Il y a de la peinture dans l’écriture, une myriade de couleurs dans les mots employés. Amoureux du style, épris des sens, Delerm dessine sa trame touche par touche, s’emploie à insuffler la beauté dans chaque phrase. Il se dégage du texte une mélancolie, une langueur propre au sujet, baignées d’une intensité esthétique terrassante. S’il s’attache à rester au plus près des faits et à combler les incertitudes de l’Histoire de la manière la plus réaliste possible, la forme n’est jamais au second plan. La plume est remarquablement riche – non, bien au-delà : elle est fastueuse. On pourrait crier à l’excès, au superflu. Or, l’exercice n’est pas vain : l’auteur répond au fond, à ces figures historiques qu’il ressuscite, qu’il rend si vivantes, loin du manichéisme, des convenances. Il imprègne ses fulgurances romancières du talent tourmenté de Rossetti, du souffle évanescent d’Elizabeth, de l’ingénuité grandiose de Millais, de l’esprit retors de Ruskin, de la force d’Effy, du mystère de Jane.
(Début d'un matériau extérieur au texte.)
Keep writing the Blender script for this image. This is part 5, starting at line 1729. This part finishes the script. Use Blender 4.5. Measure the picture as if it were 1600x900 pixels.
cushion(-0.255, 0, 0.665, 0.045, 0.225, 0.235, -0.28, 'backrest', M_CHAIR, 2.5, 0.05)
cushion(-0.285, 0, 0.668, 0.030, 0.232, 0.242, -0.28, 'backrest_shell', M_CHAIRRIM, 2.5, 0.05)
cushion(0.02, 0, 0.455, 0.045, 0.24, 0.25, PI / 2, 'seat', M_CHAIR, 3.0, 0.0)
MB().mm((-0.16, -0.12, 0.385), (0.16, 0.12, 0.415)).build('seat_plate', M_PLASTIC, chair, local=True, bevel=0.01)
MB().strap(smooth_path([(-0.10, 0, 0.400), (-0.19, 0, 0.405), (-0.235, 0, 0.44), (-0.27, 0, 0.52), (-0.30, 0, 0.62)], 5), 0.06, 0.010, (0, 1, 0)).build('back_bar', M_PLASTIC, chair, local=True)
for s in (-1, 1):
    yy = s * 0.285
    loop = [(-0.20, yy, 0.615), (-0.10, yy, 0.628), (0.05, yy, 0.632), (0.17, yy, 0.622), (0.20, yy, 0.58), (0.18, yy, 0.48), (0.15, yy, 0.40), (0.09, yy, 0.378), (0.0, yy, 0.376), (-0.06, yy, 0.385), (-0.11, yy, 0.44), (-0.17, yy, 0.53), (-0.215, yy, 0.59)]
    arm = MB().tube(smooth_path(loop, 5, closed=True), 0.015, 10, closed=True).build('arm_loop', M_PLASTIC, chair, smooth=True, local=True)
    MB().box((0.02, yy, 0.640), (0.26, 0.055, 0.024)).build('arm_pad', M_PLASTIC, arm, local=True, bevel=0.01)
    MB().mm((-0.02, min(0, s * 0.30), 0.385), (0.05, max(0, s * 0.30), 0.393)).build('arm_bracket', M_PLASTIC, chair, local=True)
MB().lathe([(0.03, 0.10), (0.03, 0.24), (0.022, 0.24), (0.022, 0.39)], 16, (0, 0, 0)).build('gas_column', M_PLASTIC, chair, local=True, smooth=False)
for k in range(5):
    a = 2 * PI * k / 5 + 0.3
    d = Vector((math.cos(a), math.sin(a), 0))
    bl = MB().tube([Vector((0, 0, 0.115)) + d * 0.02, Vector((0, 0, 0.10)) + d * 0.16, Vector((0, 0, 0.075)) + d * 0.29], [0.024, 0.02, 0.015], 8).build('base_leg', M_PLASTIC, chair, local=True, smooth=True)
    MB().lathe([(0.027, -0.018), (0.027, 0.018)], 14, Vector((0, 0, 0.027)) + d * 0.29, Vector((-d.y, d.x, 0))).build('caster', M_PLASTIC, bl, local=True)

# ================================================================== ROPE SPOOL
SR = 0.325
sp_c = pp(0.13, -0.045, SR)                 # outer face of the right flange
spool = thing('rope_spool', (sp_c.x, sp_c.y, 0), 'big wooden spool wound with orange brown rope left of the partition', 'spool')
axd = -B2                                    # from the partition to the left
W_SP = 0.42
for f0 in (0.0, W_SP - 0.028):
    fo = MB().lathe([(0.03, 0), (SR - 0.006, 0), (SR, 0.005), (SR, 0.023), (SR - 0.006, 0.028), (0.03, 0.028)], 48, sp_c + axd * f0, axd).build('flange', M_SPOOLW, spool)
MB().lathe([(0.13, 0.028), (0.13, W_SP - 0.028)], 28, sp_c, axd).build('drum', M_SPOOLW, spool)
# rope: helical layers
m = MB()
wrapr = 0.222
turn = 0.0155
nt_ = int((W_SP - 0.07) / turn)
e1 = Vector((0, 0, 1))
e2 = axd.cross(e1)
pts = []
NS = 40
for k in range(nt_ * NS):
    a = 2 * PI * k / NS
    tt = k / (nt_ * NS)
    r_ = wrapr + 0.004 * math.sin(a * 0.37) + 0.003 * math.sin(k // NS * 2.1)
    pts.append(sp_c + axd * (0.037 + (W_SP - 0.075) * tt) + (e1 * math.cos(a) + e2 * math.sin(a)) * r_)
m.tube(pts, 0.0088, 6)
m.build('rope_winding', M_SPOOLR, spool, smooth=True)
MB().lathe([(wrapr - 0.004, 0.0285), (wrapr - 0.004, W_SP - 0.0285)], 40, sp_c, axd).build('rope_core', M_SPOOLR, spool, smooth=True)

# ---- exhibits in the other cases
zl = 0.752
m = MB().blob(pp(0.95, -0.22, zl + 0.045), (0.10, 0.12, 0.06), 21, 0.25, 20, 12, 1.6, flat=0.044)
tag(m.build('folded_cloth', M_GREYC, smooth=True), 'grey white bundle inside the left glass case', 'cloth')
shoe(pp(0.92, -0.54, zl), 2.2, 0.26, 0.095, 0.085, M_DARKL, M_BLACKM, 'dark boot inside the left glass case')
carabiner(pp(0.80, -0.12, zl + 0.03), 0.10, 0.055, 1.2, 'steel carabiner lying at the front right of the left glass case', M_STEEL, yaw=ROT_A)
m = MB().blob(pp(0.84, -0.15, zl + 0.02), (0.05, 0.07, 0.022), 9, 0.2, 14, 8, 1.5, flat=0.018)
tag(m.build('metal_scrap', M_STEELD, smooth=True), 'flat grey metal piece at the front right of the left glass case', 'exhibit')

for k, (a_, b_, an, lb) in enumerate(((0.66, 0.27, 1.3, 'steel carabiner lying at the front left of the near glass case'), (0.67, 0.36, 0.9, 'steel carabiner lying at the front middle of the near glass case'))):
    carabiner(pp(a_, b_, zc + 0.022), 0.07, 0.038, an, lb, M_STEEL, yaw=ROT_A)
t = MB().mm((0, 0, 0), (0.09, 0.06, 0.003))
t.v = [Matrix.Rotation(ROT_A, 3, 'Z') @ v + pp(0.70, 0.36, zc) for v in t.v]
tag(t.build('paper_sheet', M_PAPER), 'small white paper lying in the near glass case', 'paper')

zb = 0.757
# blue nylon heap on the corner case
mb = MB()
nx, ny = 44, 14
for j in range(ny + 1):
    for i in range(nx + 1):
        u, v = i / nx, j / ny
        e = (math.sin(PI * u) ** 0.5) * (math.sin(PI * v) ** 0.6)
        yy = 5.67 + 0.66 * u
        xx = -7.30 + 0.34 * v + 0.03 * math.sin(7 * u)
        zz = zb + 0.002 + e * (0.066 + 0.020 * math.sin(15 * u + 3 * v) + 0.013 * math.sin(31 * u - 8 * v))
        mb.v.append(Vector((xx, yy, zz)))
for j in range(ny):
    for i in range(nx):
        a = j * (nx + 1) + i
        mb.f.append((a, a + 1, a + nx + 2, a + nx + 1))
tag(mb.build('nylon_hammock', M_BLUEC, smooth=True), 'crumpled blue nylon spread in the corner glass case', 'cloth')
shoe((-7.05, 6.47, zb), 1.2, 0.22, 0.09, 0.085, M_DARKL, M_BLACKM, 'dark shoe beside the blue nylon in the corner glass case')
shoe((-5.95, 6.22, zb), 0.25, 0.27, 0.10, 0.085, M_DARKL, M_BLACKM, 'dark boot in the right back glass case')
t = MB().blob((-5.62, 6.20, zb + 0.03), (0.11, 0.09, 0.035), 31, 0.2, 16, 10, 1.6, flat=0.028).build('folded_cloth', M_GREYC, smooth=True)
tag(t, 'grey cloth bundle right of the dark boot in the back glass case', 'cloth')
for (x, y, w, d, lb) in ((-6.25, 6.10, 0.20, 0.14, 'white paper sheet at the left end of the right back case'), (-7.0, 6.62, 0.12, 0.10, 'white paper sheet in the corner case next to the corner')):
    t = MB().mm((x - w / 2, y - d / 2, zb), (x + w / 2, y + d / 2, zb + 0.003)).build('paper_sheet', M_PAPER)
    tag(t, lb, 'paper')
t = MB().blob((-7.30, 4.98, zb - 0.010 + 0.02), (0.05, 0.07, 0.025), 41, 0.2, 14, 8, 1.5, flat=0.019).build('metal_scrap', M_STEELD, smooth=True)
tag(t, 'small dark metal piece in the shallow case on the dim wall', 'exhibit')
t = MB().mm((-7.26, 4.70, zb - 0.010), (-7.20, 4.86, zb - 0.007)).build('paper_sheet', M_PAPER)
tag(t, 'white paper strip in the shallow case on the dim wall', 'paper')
Autumn est une fresque en clair-obscur où l’amour de l’Art côtoie l’attrait de la Mort, où la lumière du texte souligne la noirceur de ces existences entremêlées puis déchirées. Aussi brillante, sensuelle et torturée qu’une œuvre de Rossetti, voilà une toile de maître que l’on contemple jusqu’à l’abîme.
Lecture commune avec Moonlight Symphony,
découvrez son avis ici : 🍁
~ Les conseils du Chapelier ~
* A lire : Les préraphaélites de Rosseti à Burne-Jones de Guillaume Morel, Editions Place des Victoires, 280 pages, 39€95.
* A écouter : Les préraphaélites, un monde rêveur dans L'art est la matière, une émission proposée par Jean de Loisy pour France Culture.
* A voir : Desperate Romantics, mini-série BBC très romancée avec Amy Manson (Lizzie Siddal), Aidan Turner (Dante Gabriel Rossetti), Zoë Tapper (Effie Gray), Samuel Barnett (John Everett Millais)...
Autumn de Philippe Delerm, Editions du Rocher, 263 pages, 17€10. Existe en format poche aux Editions Folio, 306 pages, 8€60.